Identify each line containing the word "picture" and copy it.

## Scene script records
################

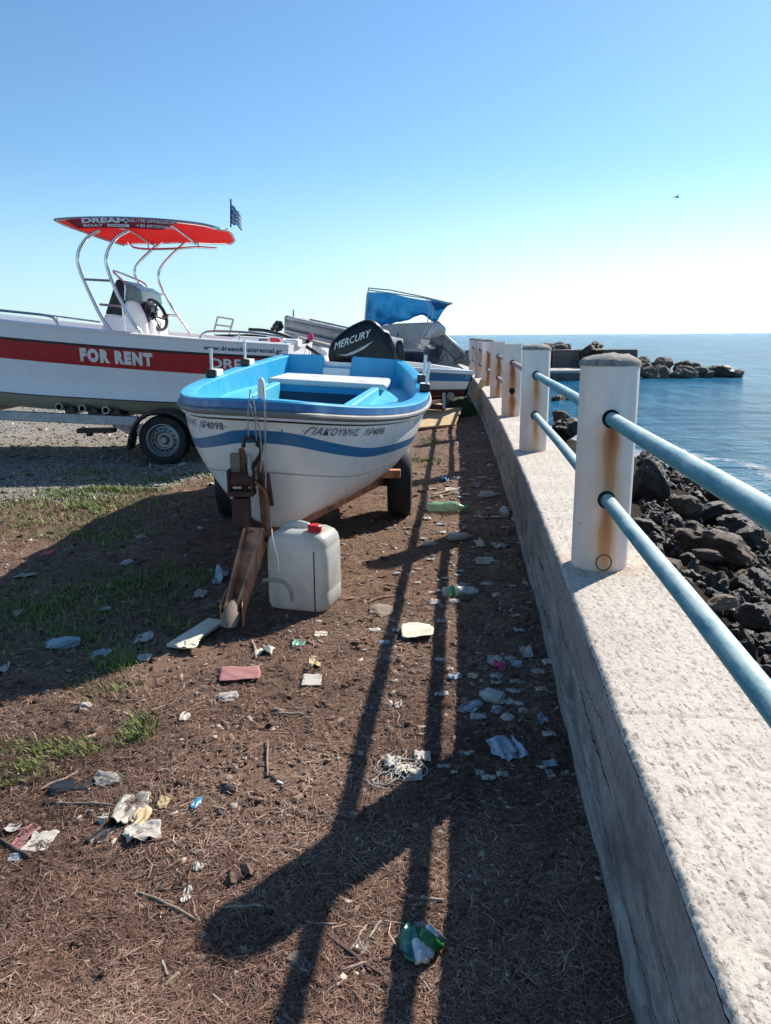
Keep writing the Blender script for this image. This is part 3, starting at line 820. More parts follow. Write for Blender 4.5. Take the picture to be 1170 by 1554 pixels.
stT = curve([(0, .94), (.1, .912), (.3, .845), (.6, .778), (1.2, .748), (2.2, .735), (4.3, .85)])
stB = lambda u: stT(u)-.062+.006*min(1, u)
def rowB(zf):
    a, b = 0., US
    for _ in range(40):
        m_ = (a+b)/2
        if keelB(m_) > zf(m_): a = m_
        else: b = m_
    return (b, zf, lambda u: halfB(u, zf(u)))
rowsB = [(US, lambda u: baseB(u), lambda u: 0.)]
for f in (.01, .04, .09, .16, .25, .36, .48, .6, .72, .735, .86): rowsB.append(rowB(lambda u, f=f: baseB(u)+f*(stB(u)-baseB(u))))
rowsB += [rowB(stB), rowB(stT)]
for f in (.3, .65): rowsB.append(rowB(lambda u, f=f: stT(u)+f*(zs(u)-.112-stT(u))))
rowsB += [rowB(lambda u: zs(u)-.114), rowB(lambda u: zs(u)-.104), rowB(lambda u: zs(u)-.045)]
nB = len(rowsB)-1
strips = [0]*nB
strips[11] = 0; strips[12] = 1; strips[9] = 3; strips[nB-2] = 2
M['seam_line'] = mat('seam_grey', (.33, .33, .32), .5)
hull(rowsB, strips, LB, 60, 1.5, 0, 'hull', ['white_paint', 'stripe_blue', 'letter_black', 'seam_line'], bb)
pathB = edge_path(LB, bB, zs, 60, 1.8)
sweep(pathB, [(.014, -.045), (.022, -.006), (.016, .003), (-.075, .004), (-.085, -.004), (-.085, -.03)], 'gunwale_cap', 'deck_blue', bb)
sweep(pathB, [(.010, -.052), (.014, -.014), (.0235, -.012), (.027, -.046), (.022, -.052)], 'gunwale_band', 'shaded_rail_blue', bb)
sweep(pathB, [(.004, -.048), (.026, -.050), (.040, -.058), (.043, -.070), (.036, -.083), (.020, -.088), (.004, -.088)], 'rubber_fender', 'rubber_grey', bb)
sweep(pathB, [(.0, -.089), (.022, -.089), (.024, -.095), (.020, -.102), (.0, -.103)], 'rubbing_strake', 'white_paint', bb)
# interior
zd = lambda u: min(.905, zs(u)-.14) if u < 2.6 else .905+.03*(u-2.6)/1.7
bi = lambda u: max(.01, bB(u)-.085)
mb = MB(); us = [.1+4.14*(i/44)**1.15 for i in range(45)]
for s in (-1, 1):
    mb.grid([[(u, s*bi(u), zs(u)-.01) for u in us], [(u, s*(bi(u)-.004), (zs(u)+zd(u))/2) for u in us], [(u, s*(bi(u)-.02), zd(u)) for u in us]], flip=s < 0)
mb.build('inner_liner', 'deck_blue', bb, local=True)
wo = lambda u: .37+.045*(u-.85)
mb = MB(); O0, O1 = .86, 2.85
usd = sorted(set(us+[O0, O1]))
for s in (-1, 1):
    rows = []
    for u in usd:
        i_ = wo(u) if O0 <= u <= O1 else 0.
        rows.append([(u, s*(bi(u)-.02), zd(u)), (u, s*min(i_, bi(u)-.03), zd(u))])
    mb.grid(rows, flip=s > 0)
mb.build('side_deck', 'deck_pale', bb, local=True)
co = MB()
for s in (-1, 1):
    co.grid([[(u, s*(wo(u)+.015), zd(u)-.01), (u, s*(wo(u)+.01), .975), (u, s*wo(u), .985), (u, s*(wo(u)-.05), .985), (u, s*(wo(u)-.058), .975), (u, s*(wo(u)-.06), .55)] for u in lines((O0, O1, 12))], flip=s < 0)
co.build('coaming_side', 'deck_pale', bb, local=True)
MB().box((O0, 0, .93), (.05, .82, .085)).build('coaming_front', 'deck_pale', bb, local=True, bevel=.008)
MB().box((O0+.22, 0, .955), (.12, .74, .03)).build('thwart', 'deck_pale', bb, local=True, bevel=.006)
MB().box((O0+.22, 0, .905), (.10, .72, .06)).build('thwart_beam', 'shaded_rail_blue', bb, local=True, bevel=.006)
be = MB(); be.box((3.42, 0, .985), (1.00, 1.06, .055)); be.build('stern_bench', 'white_paint', bb, local=True, bevel=.02)
MB().box((2.95, 0, .90), (.05, .98, .115)).build('bench_front', 'deck_blue', bb, local=True, bevel=.008)
MB().box((1.85, 0, .52), (2.0, .80, .03)).build('cockpit_floor', 'cockpit', bb, local=True)
fl = MB(); fl.grid([[(O0+.03, -.33, .53), (O0+.03, .33, .53)], [(O0+.03, -.33, .92), (O0+.03, .33, .92)]])
fl.build('cockpit_bulkhead', 'cockpit', bb, local=True)
fl = MB(); fl.grid([[(2.83, -.42, .53), (2.83, .42, .53)], [(2.83, -.42, .90), (2.83, .42, .90)]], flip=True)
fl.build('cockpit_bulkhead', 'cockpit', bb, local=True)
# transom with motor cut-out
tr = MB(); bt = .63
prof = [(bt-.02, .60), (bt-.01, 1.18), (.165, 1.19), (.15, 1.17), (.145, 1.075), (-.155, 1.07), (-.16, 1.17), (-.175, 1.19), (-bt+.01, 1.18), (-bt+.02, .60)]
ctr = .05
for x0, fl_ in ((LB-.06, 1), (LB-.003, 0)):
    k = len(tr.v); tr.v += [(x0, y+ctr*(abs(y) < .2), z) for y, z in prof]
    f = tuple(range(k, k+len(prof))); tr.f.append(f if fl_ else f[::-1]); tr.m.append(0)
n = len(prof)
for j in range(n): tr.f.append((j, (j+1) % n, n+(j+1) % n, n+j)); tr.m.append(0)
tr.build('transom', 'deck_blue', bb, local=True, smooth=False, bevel=.006)
MB().box((LB-.070, ctr, .985), (.025, .285, .17)).build('transom_pad', 'white_paint', bb, local=True, bevel=.006)
# stem head and oarlocks
sh = MB(); sh.tube([(.035, 0, 1.02), (.03, 0, 1.10), (.018, 0, 1.165), (.015, 0, 1.185), (.014, 0, 1.195)], [.020, .020, .019, .015, .005], 14)
sh.build('stem_head', 'white_paint', bb, local=True)
for u, s in ((2.35, 1), (3.25, 1), (2.15, -1), (2.75, -1)):
    c = Vector((u, s*(bB(u)-.02), zs(u)))
    b = MB(); b.box(c+Vector((.02, 0, .03)), (.22, .075, .055)); b.box(c+Vector((-.11, 0, .03)), (.05, .08, .06), mi=1)
    b = b.build('oarlock_block', ['white_paint', 'black'], bb, local=True, bevel=.008)
    q = MB(); q.tube([c+Vector((-.05, s*.012, .03)), c+Vector((-.05, s*.022, .225))], .013, 8)
    q.build('oarlock_pin', 'white_paint', b, local=True)
# names on both bows
def bowtext(s_, u0, u1, dz):
    def fn(a, b):
        u = u0+(u1-u0)*a; z = zs(u)-.170+dz+b
        return (u, s_*(halfB(u, z)+.006), z)
    return fn
text_on('·ΓΙΑΚΟΥΜΗΣ', bowtext(-1, .15, .525, .0), 'name_lettering', 'letter_dark', bb, 1, .040, bold=.004, shear=.3, spacing=1.1)
text_on('ΛΡ4098', bowtext(-1, .57, .80, .0), 'registration_lettering', 'letter_dark', bb, 1, .040, bold=.004, shear=.3, spacing=1.1)
text_on('ΓΙΑΚΟΥΜΗΣ', bowtext(1, 1.0, .52, .0), 'name_lettering', 'letter_dark', bb, 1, .040, bold=.004, shear=.3, spacing=1.1)
text_on('ΛΡ4098·', bowtext(1, .47, .165, .0), 'registration_lettering', 'letter_dark', bb, 1, .040, bold=.004, shear=.3, spacing=1.1)

# ------------------------------------------------------------------ black outboard
def loft_cowl(prof, half, name, m, parent, layers=((1., .80), (.93, .93), (.72, .99), (.4, 1.)), ctr=None, frame=None):
    """side profile (a, b) inflated to a rounded shell of half-thickness half; frame maps (a, t, b) -> point"""
    cx = sum(p[0] for p in prof)/len(prof); cy = min(p[1] for p in prof)+.35*(max(p[1] for p in prof)-min(p[1] for p in prof))
    mb = MB(); rows = []
    seq = [(-k, s) for k, s in layers]+[(k, s) for k, s in reversed(layers)]
    for k, s in seq: rows.append([frame(cx+(a-cx)*s, k*half, cy+(b-cy)*s) for a, b in prof])
    mb.grid(rows, closed=True); n = len(prof)
    mb.f += [tuple(range(n-1, -1, -1)), tuple(range((len(rows)-1)*n, len(rows)*n))]; mb.m += [0, 0]
    return mb.build(name, m, parent, ang=50)
om = thing('outboard_motor', 'big black outboard motor with white lettering on the stern of the blue and white boat', 'outboard motor', P(552, 552, 8.66*KB))
o0 = P(500, 552, 8.72*KB)
def fr(a, t_, b): return o0+Vector((a, t_, b))*KB
pr_ = smooth_path([(.02, 0, 0), (.0, .10, 0), (.04, .235, 0), (.20, .375, 0), (.36, .455, 0), (.46, .475, 0), (.56, .425, 0), (.64, .31, 0), (.70, .15, 0), (.725, .03, 0)], 5)
pr_ = [(p.x, p.y) for p in pr_]+[(.70, -.01), (.5, -.012), (.3, -.01), (.12, -.012)]
loft_cowl(pr_, .20, 'cowling', 'black_gloss', om, frame=fr)
loft_cowl([(.60, .38), (.655, .345), (.735, .17), (.77, .0), (.72, 0.0), (.69, .16)], .17, 'cowl_rear_trim', 'black', om, frame=fr)
loft_cowl([(.735, .0), (.735, .22), (.75, .25), (.80, .25), (.825, .2), (.83, -.02), (.80, -.06), (.76, -.06)], .09, 'tilt_bracket', 'black', om, frame=fr)
mb = MB(); mb.box(o0+Vector((.40, .05, -.30)), (.30, .22, .58), taper=1.15); mb.build('midsection', 'black', om, bevel=.03)
mb = MB(); mb.box(o0+Vector((.40, .05, -.72)), (.42, .03, .05)); mb.tube([o0+Vector((.2, .05, -.86)), o0+Vector((.3, .05, -.87)), o0+Vector((.62, .05, -.86))], [.02, .055, .05], 12)
mb.box(o0+Vector((.40, .05, -.66)), (.16, .08, .40)); mb.build('lower_unit', 'black', om)
mb = MB()
for k in range(3):
    a = k*2.09; mb.box(o0+Vector((.66, .05+.07*math.cos(a), -.86+.07*math.sin(a))), (.03, .10, .075), (a, .5, 0))
mb.build('propeller', 'black', om)
def mt(a, b):
    x = .075+a; z = .155+.36*a+b; return o0+Vector((x, -.204, z))*KB
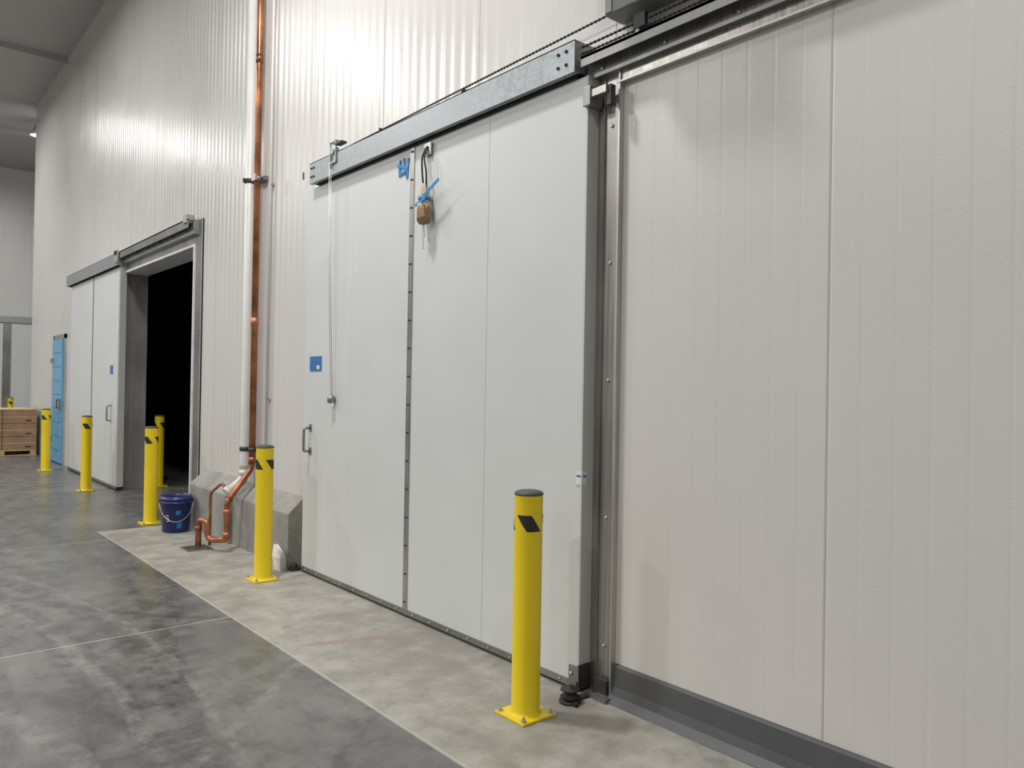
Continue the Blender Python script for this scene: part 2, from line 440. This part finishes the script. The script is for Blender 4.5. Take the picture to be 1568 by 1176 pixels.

################

## Expected output
Keep writing the Blender script for this image. This is part 3, starting at line 820. More parts follow. Write for Blender 4.5. Take the picture to be 1170 by 1554 pixels.
Continue the Blender Python script for this scene: part 2, from line 440. This part finishes the script. The script is for Blender 4.5. Take the picture to be 1568 by 1176 pixels.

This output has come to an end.